Dictionary Learning with Convex Update (ROMD)
This is an incremental improvement for dictionary learning methods, addressing convergence and accuracy issues in sparse representation tasks.
The paper tackles the non-convex bilinear problem in dictionary learning by proposing the Rank-One Matrix Decomposition (ROMD) algorithm, which reformulates dictionary update as a convex problem, resulting in improved recovery accuracy, particularly with high sparsity and fewer observations.
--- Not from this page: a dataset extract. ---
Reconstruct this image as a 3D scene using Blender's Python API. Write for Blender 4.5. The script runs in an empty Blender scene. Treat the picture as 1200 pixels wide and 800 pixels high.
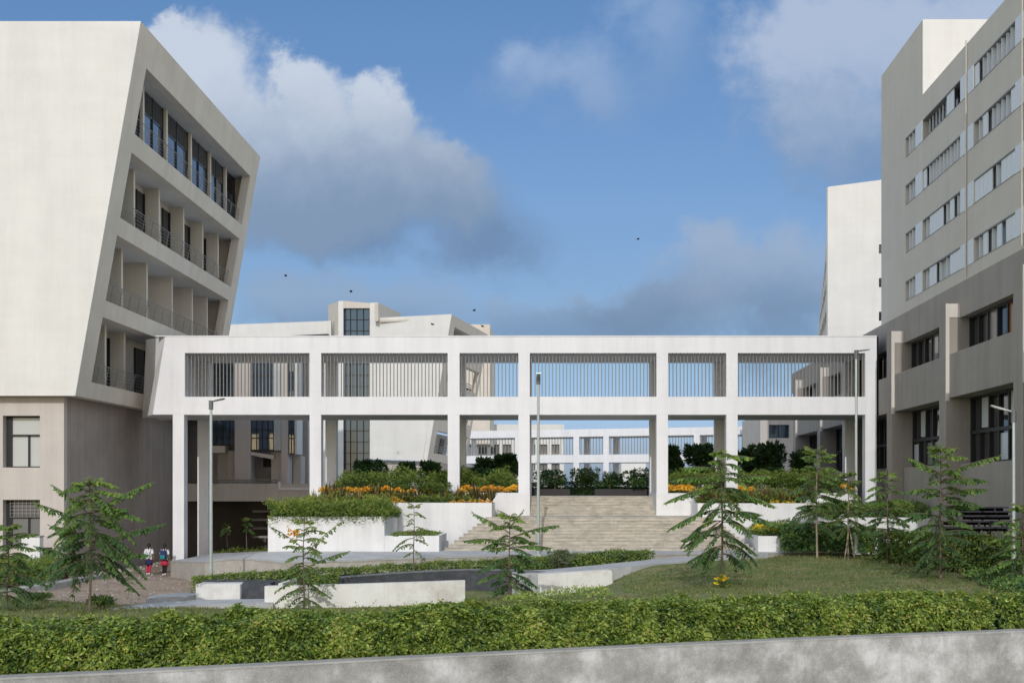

Dictionary learning aims to find a dictionary under which the training data can be sparsely represented, and it is usually achieved by iteratively applying two stages: sparse coding and dictionary update. Typical methods for dictionary update focuses on refining both dictionary atoms and their corresponding sparse coefficients by using the sparsity patterns obtained from sparse coding stage, and hence it is a non-convex bilinear inverse problem. In this paper, we propose a Rank-One Matrix Decomposition (ROMD) algorithm to recast this challenge into a convex problem by resolving these two variables into a set of rank-one matrices. Different from methods in the literature, ROMD updates the whole dictionary at a time using convex programming. The advantages hence include both convergence guarantees for dictionary update and faster convergence of the whole dictionary learning. The performance of ROMD is compared with other benchmark dictionary learning algorithms. The results show the improvement of ROMD in recovery accuracy, especially in the cases of high sparsity level and fewer observation data.